Movie reviews, news and more

Carnages

March 29, 2005 by Gary Panton

When Victor the matador (Julien Lescarret) is injured at work – and, let’s face it, if you’re a bull-fighter you deserve everything you get – the poor old cow-chops responsible is taken to the abattoir, where he’s cut up into itty-bitty pieces and dispatched across the length and breadth of Europe. The eyes reach a scientist (Jacques Gamblin), who’s cheating on his preggers wife (Portuguese popstrel Lio), so presumably needs them to keep look-out for him. One of the bones is bought by a couple for their little girl’s (Raphaelle Molinier) pet pooch. Some of the steak winds-up on the plate of a Spanish woman (Angela Molina) in a restaurant. And, best of all, a French simpleton (Bernard Sens) ends up getting the horns from his batty old mother as a birthday present. Gee, thanks mum! Seriously, I’ve been needing a new set of disgusting blood-spattered cattle-horns for ages! You shouldn’t have!

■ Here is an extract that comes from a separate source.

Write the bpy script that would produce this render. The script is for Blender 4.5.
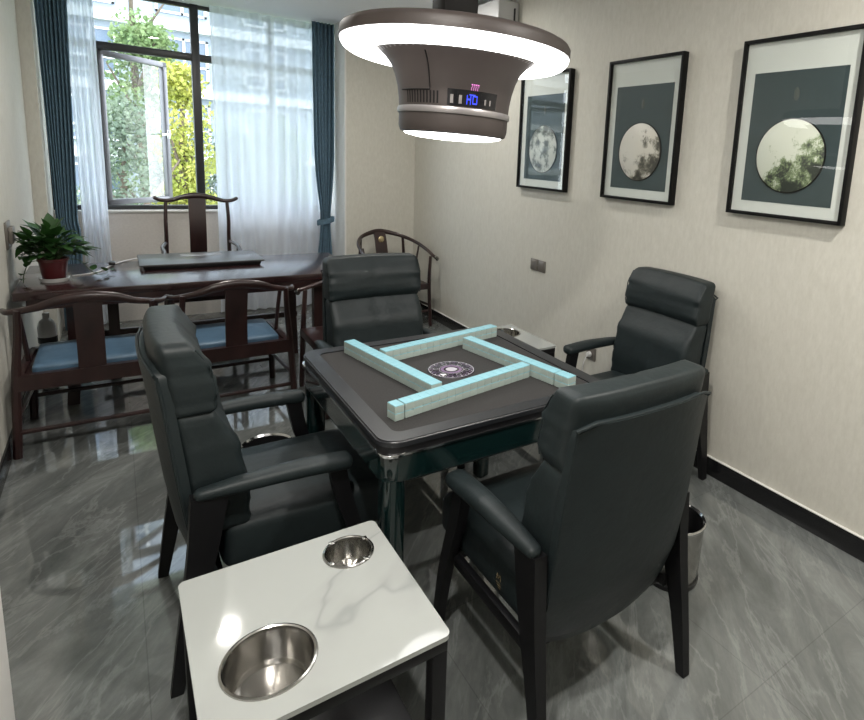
import bpy, bmesh, math, random
from mathutils import Vector, Matrix
PI = math.pi
S = bpy.context.scene
for o in list(bpy.data.objects): bpy.data.objects.remove(o)
C = S.collection

# ---------------------------------------------------------------- camera
def make_camera():
    y, p, r = 0.634432735, 0.171051563, 0.0563813763
    f = Vector((math.sin(y)*math.cos(p), math.cos(y)*math.cos(p), -math.sin(p)))
    rt = Vector((math.cos(y), -math.sin(y), 0)); up = rt.cross(f)
    rt2 = math.cos(r)*rt + math.sin(r)*up; up2 = -math.sin(r)*rt + math.cos(r)*up
    cd = bpy.data.cameras.new('camera'); co = bpy.data.objects.new('camera', cd); C.objects.link(co)
    m = Matrix.Identity(4)
    for i in range(3): m[i][0] = rt2[i]; m[i][1] = up2[i]; m[i][2] = -f[i]
    m[0][3], m[1][3], m[2][3] = 0, 0, 1.6
    co.matrix_world = m
    cd.sensor_fit = 'HORIZONTAL'; cd.sensor_width = 36
    cd.lens = 574.37*36/864
    cd.shift_x = (432-534.5)/864; cd.shift_y = (261-360)/864
    cd.clip_start = 0.02; cd.clip_end = 300
    S.camera = co
make_camera()
# ---------------------------------------------------------------- world, light, exposure
W = bpy.data.worlds.new('world'); S.world = W; W.use_nodes = True
wn = W.node_tree; wn.nodes.clear()
wo = wn.nodes.new('ShaderNodeOutputWorld'); wb = wn.nodes.new('ShaderNodeBackground')
wb.inputs['Color'].default_value = (0.86, 0.93, 1.0, 1); wb.inputs['Strength'].default_value = 6.5
wn.links.new(wb.outputs[0], wo.inputs[0])
sd = bpy.data.lights.new('sun', 'SUN'); sd.energy = 1.0; sd.angle = math.radians(12); sd.color = (1, .95, .85)
so = bpy.data.objects.new('sun', sd); C.objects.link(so); so.rotation_euler = (math.radians(42), 0, math.radians(40)); so.location = (0, -5, 12)
DOWN_W, RING_E, DISC_E, SPOT_E = 26.0, 5.5, 5.0, 22.0
S.view_settings.view_transform = 'Standard'; S.view_settings.look = 'None'
S.view_settings.gamma = 1; S.view_settings.use_curve_mapping = False
S.view_settings.exposure = 0.42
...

Using striking visuals and strong, under-played acting to link the lives of this sporadically-interesting mob of continentals, ‘Carnages’ could be described as Europe’s answer to Paul Thomas Anderson’s frog-dropping 1999 marathon Magnolia. That’s not just because both films are about the inadvertently-intertwining lives of a bunch of somebody-or-others, but also because both are too long, try too hard to convince us of their artsyness, and are just that little bit guilty of buying into their own pomposity.

But, also like Magnolia, there’s a lot to like about ‘Carnages’. French writer-director Delphine Gleize is clearly a woman with bags of creative flair and ideas to burn – and the way she links the various scenarios together is, in the words of Blackadder, so clever you could pin a tail on it and call it a weasel. And, while it’s certainly not the most accessible of films, the fleeting instances of comic relief work very well (particularly the scenes involving Clovis Cornillac as the suicidal Alexis).

‘Carnages’ is unlikely to garner such widespread appeal as the bull-bits it features so prominently, but it’s an interesting piece of work and I’m already keen to see where Gleize’s career takes her next. She’s certainly a helmswoman who isn’t afraid to take the bull well-and-truly by the horns.